• TASK GOAL:
Return the number of lines in which the word "pixels" appears; add nothing else.
----------
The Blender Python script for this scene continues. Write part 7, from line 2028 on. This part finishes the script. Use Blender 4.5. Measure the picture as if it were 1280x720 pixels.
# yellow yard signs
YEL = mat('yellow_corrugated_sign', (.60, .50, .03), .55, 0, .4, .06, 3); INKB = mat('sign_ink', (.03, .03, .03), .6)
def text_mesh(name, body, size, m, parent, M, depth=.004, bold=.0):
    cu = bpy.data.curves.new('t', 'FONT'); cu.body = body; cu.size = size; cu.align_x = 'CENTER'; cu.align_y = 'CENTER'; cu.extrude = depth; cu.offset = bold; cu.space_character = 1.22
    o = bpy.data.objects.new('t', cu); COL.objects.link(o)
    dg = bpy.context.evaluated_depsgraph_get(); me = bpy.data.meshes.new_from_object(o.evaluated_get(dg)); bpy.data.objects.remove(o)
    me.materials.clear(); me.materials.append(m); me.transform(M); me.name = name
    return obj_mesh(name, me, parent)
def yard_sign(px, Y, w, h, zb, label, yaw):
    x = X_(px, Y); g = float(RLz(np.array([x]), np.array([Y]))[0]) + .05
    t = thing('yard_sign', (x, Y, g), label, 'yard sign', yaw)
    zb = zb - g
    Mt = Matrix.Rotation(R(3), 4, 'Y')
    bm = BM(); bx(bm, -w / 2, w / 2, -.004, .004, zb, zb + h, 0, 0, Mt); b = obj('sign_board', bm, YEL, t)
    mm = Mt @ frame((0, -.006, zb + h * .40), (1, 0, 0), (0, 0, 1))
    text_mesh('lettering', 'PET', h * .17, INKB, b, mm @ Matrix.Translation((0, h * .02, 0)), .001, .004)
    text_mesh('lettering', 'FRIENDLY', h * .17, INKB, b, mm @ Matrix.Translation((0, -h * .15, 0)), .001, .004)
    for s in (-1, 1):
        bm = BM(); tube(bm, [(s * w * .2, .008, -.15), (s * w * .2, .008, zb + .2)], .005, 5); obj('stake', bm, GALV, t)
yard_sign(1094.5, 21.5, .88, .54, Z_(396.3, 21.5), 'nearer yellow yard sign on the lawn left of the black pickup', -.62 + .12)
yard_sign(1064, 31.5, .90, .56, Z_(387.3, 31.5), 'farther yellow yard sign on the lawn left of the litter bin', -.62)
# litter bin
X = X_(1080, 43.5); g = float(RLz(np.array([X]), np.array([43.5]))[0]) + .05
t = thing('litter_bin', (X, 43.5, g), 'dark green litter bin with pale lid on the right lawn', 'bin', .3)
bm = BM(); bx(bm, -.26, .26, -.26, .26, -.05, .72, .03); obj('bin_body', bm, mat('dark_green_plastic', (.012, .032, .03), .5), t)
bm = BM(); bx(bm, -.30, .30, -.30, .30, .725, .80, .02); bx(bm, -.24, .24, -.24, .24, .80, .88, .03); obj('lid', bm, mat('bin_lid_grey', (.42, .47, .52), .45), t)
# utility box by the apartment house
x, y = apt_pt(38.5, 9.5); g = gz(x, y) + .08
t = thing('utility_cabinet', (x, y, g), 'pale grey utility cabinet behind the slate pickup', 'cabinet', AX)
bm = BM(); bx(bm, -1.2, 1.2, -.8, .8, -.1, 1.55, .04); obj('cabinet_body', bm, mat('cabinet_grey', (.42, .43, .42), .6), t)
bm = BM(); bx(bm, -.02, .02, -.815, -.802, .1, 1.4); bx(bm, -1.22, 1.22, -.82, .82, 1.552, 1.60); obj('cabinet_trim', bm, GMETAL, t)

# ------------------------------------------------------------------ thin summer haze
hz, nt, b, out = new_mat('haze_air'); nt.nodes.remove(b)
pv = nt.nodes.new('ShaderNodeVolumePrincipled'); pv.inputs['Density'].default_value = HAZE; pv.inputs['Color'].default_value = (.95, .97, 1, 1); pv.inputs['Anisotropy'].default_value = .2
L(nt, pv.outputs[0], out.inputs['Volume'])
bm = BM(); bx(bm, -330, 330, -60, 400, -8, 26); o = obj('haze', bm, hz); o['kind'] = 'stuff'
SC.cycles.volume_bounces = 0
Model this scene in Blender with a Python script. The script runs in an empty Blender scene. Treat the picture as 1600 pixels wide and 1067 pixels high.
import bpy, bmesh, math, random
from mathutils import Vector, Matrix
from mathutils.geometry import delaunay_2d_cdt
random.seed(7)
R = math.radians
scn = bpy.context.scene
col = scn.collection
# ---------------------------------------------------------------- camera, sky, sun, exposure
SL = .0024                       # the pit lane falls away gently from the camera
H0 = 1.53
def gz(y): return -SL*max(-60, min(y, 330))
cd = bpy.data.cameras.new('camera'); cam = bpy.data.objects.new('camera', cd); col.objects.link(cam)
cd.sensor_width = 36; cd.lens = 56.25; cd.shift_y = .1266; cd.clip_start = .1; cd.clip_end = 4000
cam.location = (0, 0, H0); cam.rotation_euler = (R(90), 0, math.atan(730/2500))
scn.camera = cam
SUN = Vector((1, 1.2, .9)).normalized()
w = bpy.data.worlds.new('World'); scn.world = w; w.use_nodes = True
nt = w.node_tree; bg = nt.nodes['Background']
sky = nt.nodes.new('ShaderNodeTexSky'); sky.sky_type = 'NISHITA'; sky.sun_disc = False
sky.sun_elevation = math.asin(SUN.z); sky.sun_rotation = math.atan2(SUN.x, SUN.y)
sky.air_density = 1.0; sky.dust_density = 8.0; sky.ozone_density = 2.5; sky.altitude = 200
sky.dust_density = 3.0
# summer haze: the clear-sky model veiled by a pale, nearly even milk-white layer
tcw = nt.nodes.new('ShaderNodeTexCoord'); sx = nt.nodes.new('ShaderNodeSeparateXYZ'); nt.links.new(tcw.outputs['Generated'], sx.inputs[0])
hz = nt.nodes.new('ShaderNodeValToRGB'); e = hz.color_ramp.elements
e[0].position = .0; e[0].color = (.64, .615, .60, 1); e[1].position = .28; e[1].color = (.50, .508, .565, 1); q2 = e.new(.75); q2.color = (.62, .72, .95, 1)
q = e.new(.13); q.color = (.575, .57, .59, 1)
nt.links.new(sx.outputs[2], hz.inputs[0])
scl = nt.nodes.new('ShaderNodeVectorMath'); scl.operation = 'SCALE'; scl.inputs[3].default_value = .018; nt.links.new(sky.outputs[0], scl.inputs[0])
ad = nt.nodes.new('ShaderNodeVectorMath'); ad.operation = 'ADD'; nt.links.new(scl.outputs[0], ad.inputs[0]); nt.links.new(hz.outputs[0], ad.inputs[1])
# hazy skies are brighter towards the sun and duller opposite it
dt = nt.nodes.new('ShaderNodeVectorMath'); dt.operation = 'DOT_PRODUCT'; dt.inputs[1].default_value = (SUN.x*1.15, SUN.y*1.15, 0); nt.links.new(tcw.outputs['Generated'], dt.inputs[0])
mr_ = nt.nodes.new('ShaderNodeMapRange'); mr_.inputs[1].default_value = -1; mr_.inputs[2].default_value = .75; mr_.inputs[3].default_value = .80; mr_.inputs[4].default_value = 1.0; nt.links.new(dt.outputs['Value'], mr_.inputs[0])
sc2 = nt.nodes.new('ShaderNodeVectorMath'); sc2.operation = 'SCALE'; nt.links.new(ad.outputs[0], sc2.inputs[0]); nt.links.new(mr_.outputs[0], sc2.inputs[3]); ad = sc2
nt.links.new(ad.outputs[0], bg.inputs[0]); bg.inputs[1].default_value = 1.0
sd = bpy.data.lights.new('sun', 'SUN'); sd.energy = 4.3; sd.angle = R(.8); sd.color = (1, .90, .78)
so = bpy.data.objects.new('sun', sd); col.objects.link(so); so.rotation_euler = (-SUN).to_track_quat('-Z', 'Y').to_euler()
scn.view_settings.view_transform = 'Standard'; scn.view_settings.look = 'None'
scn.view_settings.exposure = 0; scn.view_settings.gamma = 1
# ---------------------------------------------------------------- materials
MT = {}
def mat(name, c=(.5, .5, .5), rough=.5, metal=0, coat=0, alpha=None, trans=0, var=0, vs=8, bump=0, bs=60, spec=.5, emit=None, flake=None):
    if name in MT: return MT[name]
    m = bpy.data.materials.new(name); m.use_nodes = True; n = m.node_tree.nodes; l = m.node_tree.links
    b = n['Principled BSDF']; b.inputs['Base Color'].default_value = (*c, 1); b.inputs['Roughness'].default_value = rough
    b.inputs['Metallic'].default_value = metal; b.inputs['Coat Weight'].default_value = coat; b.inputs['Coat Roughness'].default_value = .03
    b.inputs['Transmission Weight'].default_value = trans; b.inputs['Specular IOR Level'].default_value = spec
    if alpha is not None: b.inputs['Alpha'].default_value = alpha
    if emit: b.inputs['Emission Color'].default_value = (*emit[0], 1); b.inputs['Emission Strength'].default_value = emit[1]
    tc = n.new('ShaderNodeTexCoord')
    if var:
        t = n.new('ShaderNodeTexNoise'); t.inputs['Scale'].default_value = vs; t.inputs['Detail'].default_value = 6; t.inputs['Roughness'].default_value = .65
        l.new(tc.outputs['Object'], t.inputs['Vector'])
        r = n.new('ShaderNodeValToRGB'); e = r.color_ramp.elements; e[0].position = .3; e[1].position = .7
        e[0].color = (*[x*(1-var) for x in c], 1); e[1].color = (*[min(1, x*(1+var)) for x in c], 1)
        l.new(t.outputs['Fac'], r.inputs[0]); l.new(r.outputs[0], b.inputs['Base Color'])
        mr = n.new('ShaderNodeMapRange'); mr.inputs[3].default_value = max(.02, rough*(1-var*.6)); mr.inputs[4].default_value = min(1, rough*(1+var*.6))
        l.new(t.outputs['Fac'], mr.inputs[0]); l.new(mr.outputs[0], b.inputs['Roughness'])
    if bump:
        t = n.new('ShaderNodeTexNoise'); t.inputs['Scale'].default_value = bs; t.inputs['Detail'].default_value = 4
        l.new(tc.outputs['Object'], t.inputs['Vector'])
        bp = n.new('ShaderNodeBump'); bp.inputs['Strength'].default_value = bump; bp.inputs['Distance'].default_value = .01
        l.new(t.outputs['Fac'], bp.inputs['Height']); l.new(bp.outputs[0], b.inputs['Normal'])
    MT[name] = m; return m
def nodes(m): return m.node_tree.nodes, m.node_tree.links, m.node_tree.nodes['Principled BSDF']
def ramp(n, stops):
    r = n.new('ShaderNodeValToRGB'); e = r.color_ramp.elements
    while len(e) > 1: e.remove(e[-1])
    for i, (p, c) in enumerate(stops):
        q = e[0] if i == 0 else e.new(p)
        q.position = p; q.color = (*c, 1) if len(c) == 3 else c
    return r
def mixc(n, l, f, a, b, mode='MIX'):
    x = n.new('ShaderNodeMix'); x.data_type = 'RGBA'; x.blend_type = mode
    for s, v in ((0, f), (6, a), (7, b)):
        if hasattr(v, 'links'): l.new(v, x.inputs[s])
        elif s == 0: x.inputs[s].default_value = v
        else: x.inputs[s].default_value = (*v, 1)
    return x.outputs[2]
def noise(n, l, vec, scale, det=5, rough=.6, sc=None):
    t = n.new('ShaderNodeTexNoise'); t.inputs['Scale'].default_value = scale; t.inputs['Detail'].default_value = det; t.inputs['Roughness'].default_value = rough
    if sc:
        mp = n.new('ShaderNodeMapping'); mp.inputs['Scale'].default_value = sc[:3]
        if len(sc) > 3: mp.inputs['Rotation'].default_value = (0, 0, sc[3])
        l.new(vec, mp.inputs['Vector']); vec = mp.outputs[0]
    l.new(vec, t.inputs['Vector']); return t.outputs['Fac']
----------
• SOLUTION TO THIS EXERCISE:
2